Task instructions: Below is the data. Give it again, complete and exact.

Dataset content:
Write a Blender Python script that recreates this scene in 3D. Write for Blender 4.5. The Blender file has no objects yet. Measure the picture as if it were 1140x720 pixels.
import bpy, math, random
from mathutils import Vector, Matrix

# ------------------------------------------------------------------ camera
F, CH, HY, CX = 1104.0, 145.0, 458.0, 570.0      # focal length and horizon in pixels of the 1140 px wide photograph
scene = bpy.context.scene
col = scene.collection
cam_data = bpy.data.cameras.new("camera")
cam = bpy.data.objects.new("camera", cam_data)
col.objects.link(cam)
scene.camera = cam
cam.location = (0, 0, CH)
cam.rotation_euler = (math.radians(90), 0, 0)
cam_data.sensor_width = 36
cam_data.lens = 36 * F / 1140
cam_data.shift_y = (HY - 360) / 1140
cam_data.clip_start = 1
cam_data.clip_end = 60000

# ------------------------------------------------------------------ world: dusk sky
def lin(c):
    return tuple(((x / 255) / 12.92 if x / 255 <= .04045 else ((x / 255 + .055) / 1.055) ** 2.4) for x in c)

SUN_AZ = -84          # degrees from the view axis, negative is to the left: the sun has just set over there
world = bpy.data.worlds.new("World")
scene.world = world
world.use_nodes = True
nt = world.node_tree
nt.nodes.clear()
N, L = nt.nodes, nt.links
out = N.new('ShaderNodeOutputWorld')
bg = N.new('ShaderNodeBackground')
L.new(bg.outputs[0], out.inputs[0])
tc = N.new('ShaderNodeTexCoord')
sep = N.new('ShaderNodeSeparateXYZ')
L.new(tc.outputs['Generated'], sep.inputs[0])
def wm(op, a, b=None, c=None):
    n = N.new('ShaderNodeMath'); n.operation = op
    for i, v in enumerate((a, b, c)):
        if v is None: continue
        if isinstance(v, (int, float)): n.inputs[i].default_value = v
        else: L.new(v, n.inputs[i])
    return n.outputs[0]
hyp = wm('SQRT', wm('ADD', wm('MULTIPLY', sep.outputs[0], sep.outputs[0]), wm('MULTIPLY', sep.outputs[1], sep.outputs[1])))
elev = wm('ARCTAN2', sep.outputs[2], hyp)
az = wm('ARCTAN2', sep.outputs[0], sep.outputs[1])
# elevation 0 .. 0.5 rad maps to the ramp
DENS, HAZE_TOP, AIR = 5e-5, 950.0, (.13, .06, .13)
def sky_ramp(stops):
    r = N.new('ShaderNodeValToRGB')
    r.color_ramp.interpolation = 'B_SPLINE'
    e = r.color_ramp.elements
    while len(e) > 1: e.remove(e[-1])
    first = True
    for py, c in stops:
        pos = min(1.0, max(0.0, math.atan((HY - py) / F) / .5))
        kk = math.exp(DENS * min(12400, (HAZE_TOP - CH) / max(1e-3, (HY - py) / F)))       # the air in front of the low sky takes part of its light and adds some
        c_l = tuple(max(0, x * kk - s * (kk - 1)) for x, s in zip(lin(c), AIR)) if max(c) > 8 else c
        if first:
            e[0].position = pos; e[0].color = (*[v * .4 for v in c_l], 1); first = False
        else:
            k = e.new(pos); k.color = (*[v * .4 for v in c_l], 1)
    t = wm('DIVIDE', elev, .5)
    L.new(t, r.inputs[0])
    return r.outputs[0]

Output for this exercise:
Write a Blender Python script that recreates this scene in 3D. Write for Blender 4.5. The Blender file has no objects yet. Measure the picture as if it were 1140x720 pixels.
import bpy, math, random
from mathutils import Vector, Matrix

# ------------------------------------------------------------------ camera
F, CH, HY, CX = 1104.0, 145.0, 458.0, 570.0      # focal length and horizon in pixels of the 1140 px wide photograph
scene = bpy.context.scene
col = scene.collection
cam_data = bpy.data.cameras.new("camera")
cam = bpy.data.objects.new("camera", cam_data)
col.objects.link(cam)
scene.camera = cam
cam.location = (0, 0, CH)
cam.rotation_euler = (math.radians(90), 0, 0)
cam_data.sensor_width = 36
cam_data.lens = 36 * F / 1140
cam_data.shift_y = (HY - 360) / 1140
cam_data.clip_start = 1
cam_data.clip_end = 60000

# ------------------------------------------------------------------ world: dusk sky
def lin(c):
    return tuple(((x / 255) / 12.92 if x / 255 <= .04045 else ((x / 255 + .055) / 1.055) ** 2.4) for x in c)

SUN_AZ = -84          # degrees from the view axis, negative is to the left: the sun has just set over there
world = bpy.data.worlds.new("World")
scene.world = world
world.use_nodes = True
nt = world.node_tree
nt.nodes.clear()
N, L = nt.nodes, nt.links
out = N.new('ShaderNodeOutputWorld')
bg = N.new('ShaderNodeBackground')
L.new(bg.outputs[0], out.inputs[0])
tc = N.new('ShaderNodeTexCoord')
sep = N.new('ShaderNodeSeparateXYZ')
L.new(tc.outputs['Generated'], sep.inputs[0])
def wm(op, a, b=None, c=None):
    n = N.new('ShaderNodeMath'); n.operation = op
    for i, v in enumerate((a, b, c)):
        if v is None: continue
        if isinstance(v, (int, float)): n.inputs[i].default_value = v
        else: L.new(v, n.inputs[i])
    return n.outputs[0]
hyp = wm('SQRT', wm('ADD', wm('MULTIPLY', sep.outputs[0], sep.outputs[0]), wm('MULTIPLY', sep.outputs[1], sep.outputs[1])))
elev = wm('ARCTAN2', sep.outputs[2], hyp)
az = wm('ARCTAN2', sep.outputs[0], sep.outputs[1])
# elevation 0 .. 0.5 rad maps to the ramp
DENS, HAZE_TOP, AIR = 5e-5, 950.0, (.13, .06, .13)
def sky_ramp(stops):
    r = N.new('ShaderNodeValToRGB')
    r.color_ramp.interpolation = 'B_SPLINE'
    e = r.color_ramp.elements
    while len(e) > 1: e.remove(e[-1])
    first = True
    for py, c in stops:
        pos = min(1.0, max(0.0, math.atan((HY - py) / F) / .5))
        kk = math.exp(DENS * min(12400, (HAZE_TOP - CH) / max(1e-3, (HY - py) / F)))       # the air in front of the low sky takes part of its light and adds some
        c_l = tuple(max(0, x * kk - s * (kk - 1)) for x, s in zip(lin(c), AIR)) if max(c) > 8 else c
        if first:
            e[0].position = pos; e[0].color = (*[v * .4 for v in c_l], 1); first = False
        else:
            k = e.new(pos); k.color = (*[v * .4 for v in c_l], 1)
    t = wm('DIVIDE', elev, .5)
    L.new(t, r.inputs[0])
    return r.outputs[0]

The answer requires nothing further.